P/1 – E você continua dando aula hoje?
R – Não, não.
P/1 – Não. Você já se aposentou?
R – Já sim.
P/1 – E você deu aula em que escola?
R – Eu dei inicialmente em cursos ginasial no começo, depois ensinei curso secundário, que na época ainda era colegial. Aí, depois do mestrado eu continuei ainda ensinando o ensino médio, mas aí já não era no Estado. Então, Escola Técnica Federal da Paraíba, que depois veio ser CEFET e hoje é o Instituto Federal, me aposentei lá.
P/1 – E me diz uma coisa, como é que os serviços como cartas, encomendas, Sedex ou telegramas marcaram a sua trajetória?

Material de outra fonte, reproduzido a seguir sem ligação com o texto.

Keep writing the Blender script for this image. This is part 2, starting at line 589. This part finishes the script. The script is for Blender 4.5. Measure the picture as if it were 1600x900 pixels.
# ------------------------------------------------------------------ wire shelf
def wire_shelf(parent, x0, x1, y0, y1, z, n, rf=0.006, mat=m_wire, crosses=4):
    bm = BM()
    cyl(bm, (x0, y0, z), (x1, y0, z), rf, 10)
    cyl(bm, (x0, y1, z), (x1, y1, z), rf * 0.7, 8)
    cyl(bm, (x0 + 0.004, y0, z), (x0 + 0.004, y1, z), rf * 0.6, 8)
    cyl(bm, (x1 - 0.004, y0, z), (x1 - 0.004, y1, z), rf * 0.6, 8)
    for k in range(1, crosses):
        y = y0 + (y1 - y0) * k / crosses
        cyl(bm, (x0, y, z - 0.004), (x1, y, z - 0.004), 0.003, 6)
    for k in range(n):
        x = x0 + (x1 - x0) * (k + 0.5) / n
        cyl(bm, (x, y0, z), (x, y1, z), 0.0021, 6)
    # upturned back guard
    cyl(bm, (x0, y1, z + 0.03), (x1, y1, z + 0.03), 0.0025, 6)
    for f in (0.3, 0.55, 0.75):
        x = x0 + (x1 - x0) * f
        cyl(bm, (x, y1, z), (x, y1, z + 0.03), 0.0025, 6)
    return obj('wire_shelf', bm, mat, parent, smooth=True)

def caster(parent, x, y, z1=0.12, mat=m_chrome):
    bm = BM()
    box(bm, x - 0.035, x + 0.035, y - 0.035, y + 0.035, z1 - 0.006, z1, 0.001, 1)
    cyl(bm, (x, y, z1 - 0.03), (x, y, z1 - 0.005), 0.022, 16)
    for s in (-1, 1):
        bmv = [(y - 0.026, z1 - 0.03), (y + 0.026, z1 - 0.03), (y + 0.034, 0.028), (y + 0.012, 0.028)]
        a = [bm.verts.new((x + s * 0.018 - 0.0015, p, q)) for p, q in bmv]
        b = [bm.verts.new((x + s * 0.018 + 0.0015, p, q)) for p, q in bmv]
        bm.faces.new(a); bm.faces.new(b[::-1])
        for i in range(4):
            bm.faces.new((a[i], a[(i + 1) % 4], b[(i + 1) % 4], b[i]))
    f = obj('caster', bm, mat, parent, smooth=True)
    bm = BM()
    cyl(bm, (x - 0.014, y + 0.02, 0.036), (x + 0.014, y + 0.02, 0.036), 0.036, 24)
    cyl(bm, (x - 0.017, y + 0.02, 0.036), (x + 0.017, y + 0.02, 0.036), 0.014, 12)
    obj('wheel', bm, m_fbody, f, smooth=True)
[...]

R – Olha, totalmente, porque essas pessoas que eu contatei, com quem eu tive, porque muito desses escritores, eu citei João Lira Filho porque foi a pessoa, assim, mais que tenha tido uma influência maior na minha vida, que é uma presença ainda constante pelos ensinamentos dele de vida, porque eu o já conheci velhinho, você que ele tinha 73 anos quando recebeu a minha primeira carta e quando ele morreu ele estava com 82. Mas outros tiveram importância e todos, ao seu modo, contribuíram para a minha formação cultural.
P/1 – E para finalizar, o que você acha de um projeto de resgatar história de cartas, de encomendas e outros serviços dos Correios, através da história de vida das pessoas?
R – Eu acho fundamental, até porque como a carta está praticamente em extinção. As pessoas escrevem muito hoje, se comunicam muito, mas não por esse meio, a carta. A carta daqui a pouco vai ser um objeto, assim, apenas de pesquisa, então, quanta gente hoje tem talvez 20 anos e até agora não escreveu um carta, já começou a escrever e-mail.
P/1 – Bom, para finalizar, como é que foi contar a sua história para a gente? Como é que foi contar a sua história para gente?
R – Olha, eu espero, para mim foi muito bom. Eu espero que para vocês não tenha sido cansativo, monótono e que eu não me tenha repetido e tenha falado o que vocês gostariam de ouvir. Isso é o que eu espero e que tenha alguma utilidade para o objetivo de vocês.
P/1 – Em nome do Museu da Pessoa, em nome dos Correios eu queria agradecer sua entrevista, muito obrigada.
R – Agradeço a vocês e fico muito grato também.